The beauty of Baeumler’s work strategically eases viewers into these questions. Aesthetic beauty here is not self-serving but, instead, a means to connect aesthetic value with concerns of ethical and conceptual poignancy. Thus these paintings serve as a way to imagine an artistic practice that is not narrowly confined to what happens in the studio but extends outward to encompass the artist as a socially engaged, politically aware, and creatively responsible citizen. In the information about Baeumler that Gallery Co makes available to visitors, the artist’s involvement with community organizations, a nature sanctuary and a local park are specifically mentioned. Artistic practice here is understood as a far-reaching and profound involvement that is not content with merely showing us beauty to wonder at but an ephemeral beauty whose subject could only benefit from more active wondering about.
To end on a speculative note, maybe we need to wonder first—at the awe-inspiring places that have made this art possible—and then proceed to wonder, quite actively, what we can do to keep them and their mysterious creatures alive. But naked wonder alone may be an ambivalent indulgence these days. Perhaps it goes without saying that looking at art, even if it is as stunning as in this show, is different from looking at nature.

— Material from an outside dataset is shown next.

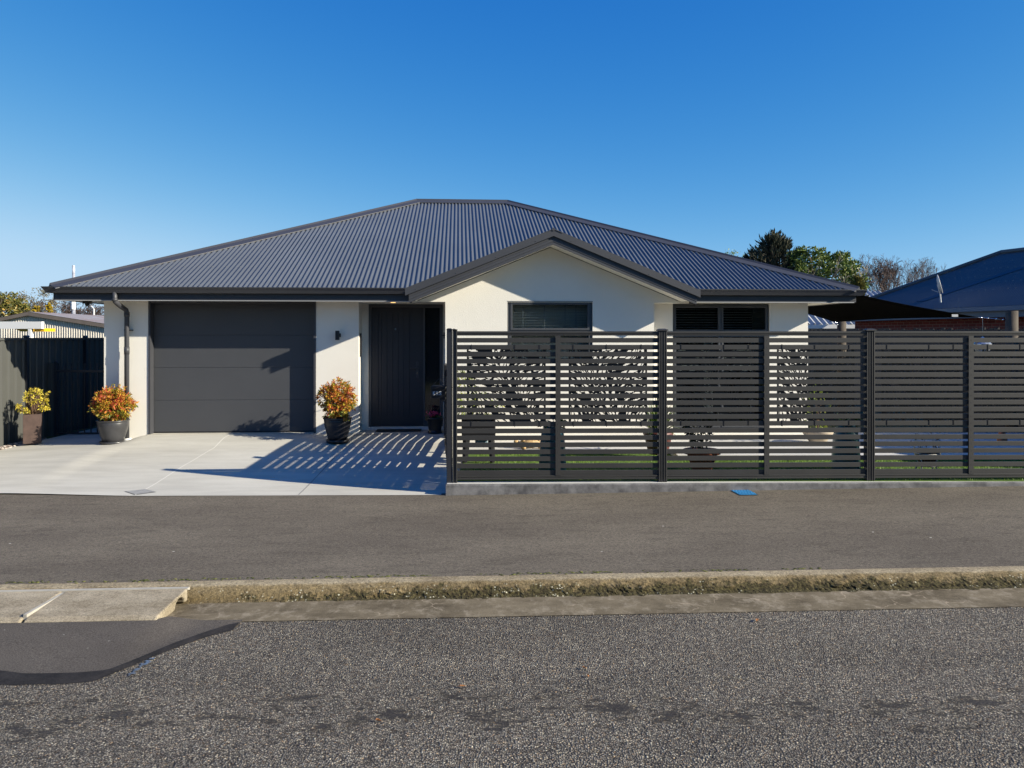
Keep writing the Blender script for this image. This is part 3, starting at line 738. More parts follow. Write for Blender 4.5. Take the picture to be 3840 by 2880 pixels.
def blinds(w, u0, u1, z0, z1, v, pitch=.043, tilt=.10, cords=()):
    q = MB(); z = z1-.03; hw = .024
    while z > z0+.01:
        dz = hw*math.sin(tilt); dy = hw*math.cos(tilt)
        q.add([(u0,v-dy,z-dz),(u1,v-dy,z-dz),(u1,v+dy,z+dz),(u0,v+dy,z+dz),(u0,v-dy,z-dz-.003),(u1,v-dy,z-dz-.003),(u1,v+dy,z+dz-.003),(u0,v+dy,z+dz-.003)],
              [(0,1,2,3),(4,7,6,5),(0,4,5,1),(2,6,7,3)]); z -= pitch
    for c in cords: q.box(c-.004, c+.004, v-.028, v-.024, z0, z1)
    q.build('blind', M['blind'], w)
zt1 = H.z(2060, 1238, VG); zt2 = H.z(2060, 1246, VG)
w1, vo = window('window', wnl+.008, wnr-.008, wnb, wnt-.006, VG, [(wnl+.05, wnr-.05, zt1, wnt-.02), (wnl+.03, wnr-.03, wnb+.03, zt2-.01)])
blinds(w1, wnl+.09, wnr-.09, wnb+.06, wnt-.06, vo+.09, cords=[wnl+.09+.17, wnl+.09+.52, wnl+.09+.86, wnl+.09+1.04])
q = MB(); q.box(wnl+.05, wnr-.05, vo-.0, vo+.06, zt2-.01, zt1); q.build('transom', M['frame'], w1)
q = MB(); q.box(wnl, wnr, VG+.35, VG+.36, wnb, wnt); q.build('room_backing', M['interior'], w1)
q = MB(); q.box(wnl, wnr, VG-.004, VG+.03, wnt-.006, wnt+.004); q.build('window_head', M['trim'], w1)
um = H.u(2705, 0); z0 = .32; zt1 = H.z(2700, 1243, 0)
w2, vo2 = window('window', w2l+.005, w2r-.005, z0, w2t-.01, 0, [(w2l+.03, um-.012, zt1, w2t-.04), (um+.012, w2r-.03, zt1, w2t-.04), (w2l+.03, um-.012, z0+.03, zt1-.06), (um+.012, w2r-.03, z0+.03, zt1-.06)])
q = MB(); q.box(um-.012, um+.012, vo2, vo2+.06, z0+.045, w2t-.055); q.box(w2l+.03, um-.012, vo2, vo2+.055, zt1-.06, zt1); q.box(um+.012, w2r-.03, vo2, vo2+.055, zt1-.06, zt1)
q.build('transom', M['frame'], w2)
blinds(w2, w2l+.07, w2r-.07, 1.2, w2t-.07, vo2+.09, cords=[])
q = MB(); q.box(w2l, w2r, .8, .82, .2, w2t); q.build('room_backing', M['interior'], w2)
q = MB()
for (a, b_) in ((H.u(2655,0), H.u(2690,0)), (H.u(2832,0), H.u(2848,0))):
    k = lin(a, b_, 16); vs = []
    for i, u in enumerate(k): vs += [(u, .24+.02*math.sin(i*1.6), .34), (u, .24+.02*math.sin(i*1.6), 1.95)]
    q.add(vs, [(2*i, 2*i+2, 2*i+3, 2*i+1) for i in range(len(k)-1)])
q.build('curtain', M['curtain'], w2)

# wall lamp, plaque, downlight, eave sensor, downpipe
q = MB(); a, b_ = H.u(1258,-.09), H.u(1272,-.09); q.box(a, b_, -.12, -.05, H.z(1265,1275,-.08), H.z(1265,1240,-.08)); q.box(a+.03, b_+.015, -.05, 0, H.z(1265,1264,-.08), H.z(1265,1250,-.08))
q.build('wall_lamp', M['black'], house, bevel=.003)
q = MB(); q.box(pu, pu+.022, .12, .24, H.z(1359,1336,.2), H.z(1359,1250,.2)); q.build('wall_plaque', M['black'], house)
q = MB(); cu, _ = H.at(1470, 1133, -.35); q.tube([(cu,-.12,ZC-.006),(cu,-.12,ZC+.0)], .04, 16); q.build('porch_downlight', M['lamp'], house)
q = MB(); cu = H.u(327, .0); q.box(cu-.05, cu+.05, -.05, .05, ZS-.05, ZS); q.ball((cu, -.0, ZS-.06), (.035,.035,.035), 6); q.build('eave_sensor', M['black'], house)
pxd = H.u(476, -.1); pv = -.105
q = MB(); u0_ = H.u(430, fv-.05)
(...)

One cannot substitute for the other. It would be a terrible loss if, one day, these imaginary journeys into nature were all that was left to us.
What: Naked Wonder: Work by Christine Baeumler, Mark Dion, and Eleanor McGough
Where: Gallery Co. in the Wyman Building, Minneapolis, MN
When: The exhibit runs through January 4, 2008
Tickets: FREE and open to the public, Monday-Friday from 10 am-5 pm.